Erie advisory board starts review of protections for open space bought with trails tax
Erie’s Open Space and Trails Advisory Board has been asked to examine whether land bought with the town’s Trails and Natural Areas tax has the protections voters may expect, including whether some parcels should be rezoned to reserved open space.

Erie’s Open Space and Trails Advisory Board has begun reviewing whether town-owned open space acquired with the town’s voter-approved trails and natural areas tax has the legal protections residents may expect.
During a June 8 board meeting, board members, staff and a council liaison said in public discussion that Erie’s current open-space inventory is effectively 0% designated reserved open space and 100% agricultural open space. During that discussion, they also said the board had been asked to examine what that means for town-owned land acquired with Trails and Natural Areas funding.
The distinction matters because reserved open-space zoning may provide a stronger barrier against a future sale or rezoning than agricultural zoning. But the public record reviewed for this story still does not establish a parcel-by-parcel answer to a central question: which town-owned open-space properties were bought with that tax revenue.
At the same June 8 meeting, staff and council members said OSTAB has been asked to review the charter, zoning code and wording of prior Trails and Natural Areas ballot language, then recommend what land should be rezoned and what level of protection should apply.
Erie’s current property-tax levy schedule lists a 4-mill tax for “Trails and Natural Areas Acquisition.” In a 2022 update about renewing the tax, the town said the TNACC fund “can only be used to fund the purchase of natural areas and open space, creates and connects trails, preserves wildlife habitats, protects natural areas around creeks, and conserves scenic landscapes.”
A 2023 Home Rule Charter Commission presentation posted by the town said the town must maintain a fund for buying and maintaining open space and that “open space cannot be sold or rezoned without voter approval.” But that source is a presentation, not the enacted charter text itself, so the exact legal trigger remains unclear from the public documents reviewed for this story.
The June 8 discussion also raised a budget question tied to the Page property. Staff told the board the proposed 2027 Trails and Natural Areas Fund budget would reimburse the general fund by about $3.35 million over five years for the Page purchase — roughly $670,000 a year, subject to annual appropriations.
According to staff’s summary to the board at that meeting, that reimbursement is part of a roughly $5.53 million recommended 2027 TNAF appropriation package.
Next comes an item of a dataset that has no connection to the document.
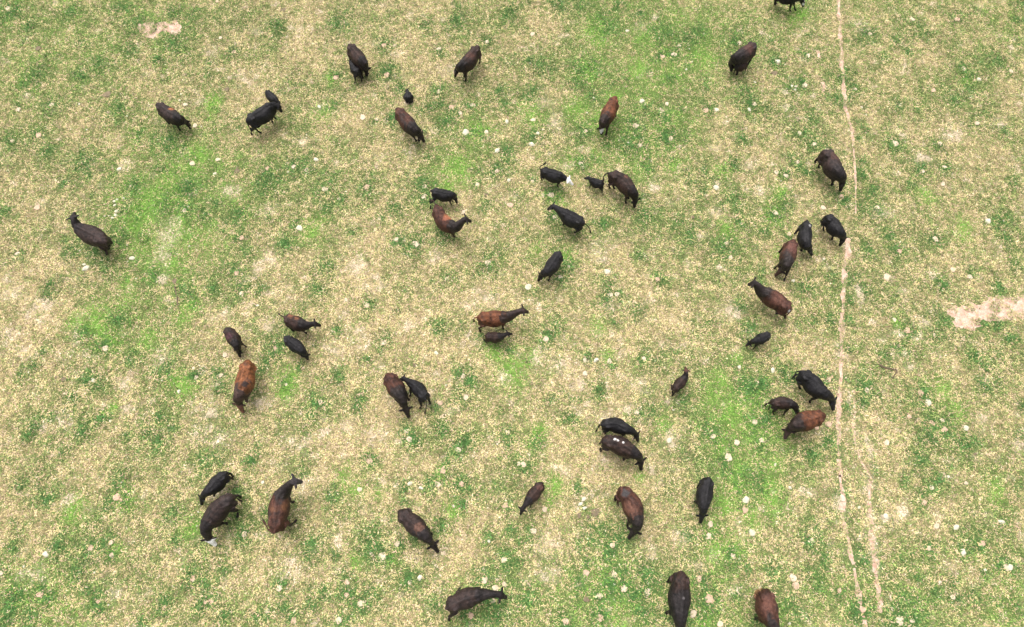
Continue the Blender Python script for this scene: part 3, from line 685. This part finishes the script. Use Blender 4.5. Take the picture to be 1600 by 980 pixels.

Staff said the budget also includes Coal Creek restoration, trail connections, signage, the annual open-space management plan update and Schofield Farm redevelopment, with an ending fund balance projected at about $2 million on about $3.7 million in revenue and about $5.5 million in expenditures.
The available record does not quantify exactly which of those other priorities would be delayed, reduced or displaced by the Page reimbursement schedule. But the meeting discussion indicates that paying back the general fund would consume a substantial share of TNAF spending capacity over several years while the town continues funding other open-space and trail work.
The same meeting also included a more detailed update on the Page property itself. Staff said during that discussion the town is studying it as a full open-space acquisition and expects consultant work on environmental conditions, trail and parking potential, reclamation needs, and possible future uses for the house and surrounding land.
Board members discussed possible future uses such as interpretive or community space, while others cautioned against undermining the site’s open-space character. But the meeting record reviewed for this story does not show the town has made a final decision on how the house or surrounding property will be used.
Staff told the advisory board during the June 8 meeting that a full review of open-space properties, ballot language and code provisions would not realistically begin until 2027. More detailed study of the Page property itself, including questions about reimbursement and future use, was described as likely extending into 2028.
For now, the near-term question is whether Town Council wants to accelerate the broader protection review instead of waiting for that timeline. As of the June 8 discussion, the review was framed as a new assignment for OSTAB, not as a completed legal determination or a council-directed rezoning package.
What is clear is narrower but still significant: Erie officials have publicly acknowledged that the town needs to determine whether open space bought with a voter-approved acquisition tax has the protections voters expected, which parcels are affected, and whether rezoning some land to reserved open space would better preserve a future public vote before any sale or rezoning. The Page property discussion adds that the town is also weighing how to finance, study and potentially use a major recent acquisition while that broader policy review remains unresolved.